#### [SHORT PROBLEM]
Please, without the pictures, retype exactly the lines from the start of the material through the line that holds "PI = math.pi".

#### [GIVEN DATA]
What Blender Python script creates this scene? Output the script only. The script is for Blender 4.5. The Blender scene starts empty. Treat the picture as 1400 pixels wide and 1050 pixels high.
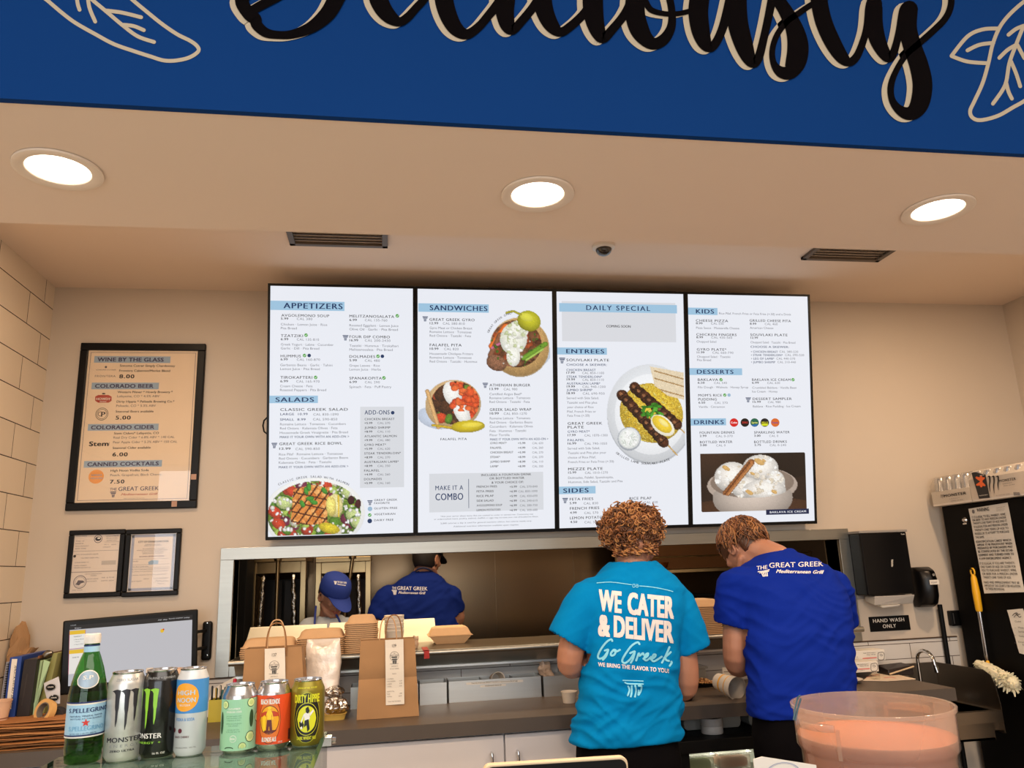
import bpy, bmesh, math, random
import numpy as np
from mathutils import Vector, Matrix, noise
from mathutils.bvhtree import BVHTree
random.seed(7)
SC = bpy.context.scene
COL = SC.collection
PI = math.pi

# ------------------------------------------------------------------ camera
FPX, YAW, PITCH, ROLL = 1060.717, math.radians(9.4513), math.radians(13.5216), math.radians(-2.1871)
CAMP = Vector((0.0, -3.9, 1.49))
FW = Vector((math.sin(YAW)*math.cos(PITCH), math.cos(YAW)*math.cos(PITCH), math.sin(PITCH)))
RT0 = Vector((math.cos(YAW), -math.sin(YAW), 0)); UP0 = RT0.cross(FW)
RT = math.cos(ROLL)*RT0 + math.sin(ROLL)*UP0
UP = -math.sin(ROLL)*RT0 + math.cos(ROLL)*UP0
cam = bpy.data.cameras.new('camera'); camo = bpy.data.objects.new('camera', cam); COL.objects.link(camo)
cam.sensor_fit = 'HORIZONTAL'; cam.sensor_width = 36; cam.lens = FPX/1400*36
cam.clip_start = .05; cam.clip_end = 60
camo.matrix_world = Matrix(((RT.x, UP.x, -FW.x, CAMP.x), (RT.y, UP.y, -FW.y, CAMP.y), (RT.z, UP.z, -FW.z, CAMP.z), (0, 0, 0, 1)))
SC.camera = camo

# ------------------------------------------------------------------ world, daylight, exposure
SC.view_settings.view_transform = 'Standard'; SC.view_settings.look = 'None'
SC.view_settings.gamma = 1; SC.view_settings.use_curve_mapping = False
SC.view_settings.exposure = 0.0
w = bpy.data.worlds.new('world'); SC.world = w; w.use_nodes = True
w.node_tree.nodes['Background'].inputs[0].default_value = (.75, .87, 1, 1)
w.node_tree.nodes['Background'].inputs[1].default_value = 0.6
def lamp(name, kind, loc, energy, color, rot=(0, 0, 0), parent=None, **kw):
    l = bpy.data.lights.new(name, kind); l.energy = energy; l.color = color
    for k, v in kw.items(): setattr(l, k, v)
    o = bpy.data.objects.new(name, l); COL.objects.link(o); o.location = loc; o.rotation_euler = rot
    if parent: o.parent = parent
    return o
# daylight through the storefront windows behind the customer, and an unseen dining-room fill lamp added for more light
lamp('storefront_daylight', 'AREA', (-1.5, -8.9, 1.75), 190, (.92, .96, 1), (PI/2, 0, 0), shape='RECTANGLE', size=5.5, size_y=2.9)
lamp('dining_fill_light', 'AREA', (0.5, -5.6, 3.55), 165, (1, .92, .84), (0, 0, 0), shape='RECTANGLE', size=5, size_y=2)
# strip lights over the staff side and in the kitchen
lamp('kitchen_ceiling_light', 'AREA', (.35, .50, 2.55), 30, (1, .76, .50), (0, 0, 0), shape='RECTANGLE', size=2.4, size_y=.5)

# ------------------------------------------------------------------ materials
def lin(c):
    if isinstance(c, str):
        c = [int(c[i:i+2], 16)/255 for i in (0, 2, 4)]
    return tuple(((x/12.92) if x <= .04045 else ((x+.055)/1.055)**2.4) for x in c)
MATS = {}
def mat(name, color, rough=.5, metal=0, emit=0, var=.04, scale=12, bump=0, trans=0, ior=1.45, coat=0, sss=0, stretch=None, spec=.5, alpha=1, sheen=0):
    if name in MATS: return MATS[name]
    m = bpy.data.materials.new(name); MATS[name] = m; m.use_nodes = True
    nt = m.node_tree; b = nt.nodes['Principled BSDF']; c = lin(color)
    if emit:
        b.inputs['Base Color'].default_value = (.02, .02, .02, 1)
        b.inputs['Emission Color'].default_value = (*c, 1); b.inputs['Emission Strength'].default_value = emit
        b.inputs['Roughness'].default_value = .35; b.inputs['Specular IOR Level'].default_value = .1
        return m
    b.inputs['Base Color'].default_value = (*c, 1)
    b.inputs['Roughness'].default_value = rough; b.inputs['Metallic'].default_value = metal
    b.inputs['IOR'].default_value = ior; b.inputs['Transmission Weight'].default_value = trans
    b.inputs['Coat Weight'].default_value = coat; b.inputs['Specular IOR Level'].default_value = spec
    b.inputs['Alpha'].default_value = alpha
    if sheen: b.inputs['Sheen Weight'].default_value = sheen
    if sss:
        b.inputs['Subsurface Weight'].default_value = sss; b.inputs['Subsurface Radius'].default_value = (.02, .008, .004)
    if var or bump:
        tc = nt.nodes.new('ShaderNodeTexCoord'); mp = nt.nodes.new('ShaderNodeMapping'); nz = nt.nodes.new('ShaderNodeTexNoise')
        mp.inputs['Scale'].default_value = stretch or (1, 1, 1)
        nz.inputs['Scale'].default_value = scale; nz.inputs['Detail'].default_value = 4
        nt.links.new(tc.outputs['Object'], mp.inputs[0]); nt.links.new(mp.outputs[0], nz.inputs[0])
        if var:
            mr = nt.nodes.new('ShaderNodeMapRange'); mr.inputs[3].default_value = 1-var; mr.inputs[4].default_value = 1+var
            mx = nt.nodes.new('ShaderNodeMix'); mx.data_type = 'RGBA'; mx.blend_type = 'MULTIPLY'; mx.inputs[0].default_value = 1
            nt.links.new(nz.outputs[0], mr.inputs[0]); mx.inputs[6].default_value = (*c, 1)
            nt.links.new(mr.outputs[0], mx.inputs[7]); nt.links.new(mx.outputs[2], b.inputs['Base Color'])
        if bump:
            bp = nt.nodes.new('ShaderNodeBump'); bp.inputs['Strength'].default_value = bump; bp.inputs['Distance'].default_value = .01
            nt.links.new(nz.outputs[0], bp.inputs['Height']); nt.links.new(bp.outputs[0], b.inputs['Normal'])
    return m
def E(hexc, k=1.0): return mat('glow_%s_%.2f' % (hexc, k), hexc, emit=k)
def brick(name, c1, mortar, bw, bh, off, mort, rough=.3, plane='XZ', shift=(0, 0, 0)):
    m = mat(name, c1, rough, var=0); nt = m.node_tree; b = nt.nodes['Principled BSDF']
    tc = nt.nodes.new('ShaderNodeTexCoord'); sp = nt.nodes.new('ShaderNodeSeparateXYZ'); cb = nt.nodes.new('ShaderNodeCombineXYZ')
    mp = nt.nodes.new('ShaderNodeMapping'); mp.inputs[1].default_value = shift
    nt.links.new(tc.outputs['Object'], sp.inputs[0])
    nt.links.new(sp.outputs[0 if plane == 'XZ' else (1 if plane == 'YZ' else 0)], cb.inputs[0]); nt.links.new(sp.outputs[1 if plane == 'XY' else 2], cb.inputs[1])
    nt.links.new(cb.outputs[0], mp.inputs[0])
    bt = nt.nodes.new('ShaderNodeTexBrick'); bt.offset = off
    c = lin(c1); bt.inputs[1].default_value = (*c, 1); bt.inputs[2].default_value = (*[x*.93 for x in c], 1); bt.inputs[3].default_value = (*lin(mortar), 1)
    bt.inputs['Scale'].default_value = 1; bt.inputs['Mortar Size'].default_value = mort; bt.inputs['Mortar Smooth'].default_value = .1
    bt.inputs['Brick Width'].default_value = bw; bt.inputs['Row Height'].default_value = bh
    nt.links.new(mp.outputs[0], bt.inputs[0]); nt.links.new(bt.outputs[0], b.inputs['Base Color'])
    bp = nt.nodes.new('ShaderNodeBump'); bp.inputs['Strength'].default_value = .4; bp.inputs['Distance'].default_value = .003; bp.invert = True
    nt.links.new(bt.outputs['Fac'], bp.inputs['Height']); nt.links.new(bp.outputs[0], b.inputs['Normal'])
    return m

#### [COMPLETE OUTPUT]
What Blender Python script creates this scene? Output the script only. The script is for Blender 4.5. The Blender scene starts empty. Treat the picture as 1400 pixels wide and 1050 pixels high.
import bpy, bmesh, math, random
import numpy as np
from mathutils import Vector, Matrix, noise
from mathutils.bvhtree import BVHTree
random.seed(7)
SC = bpy.context.scene
COL = SC.collection
PI = math.pi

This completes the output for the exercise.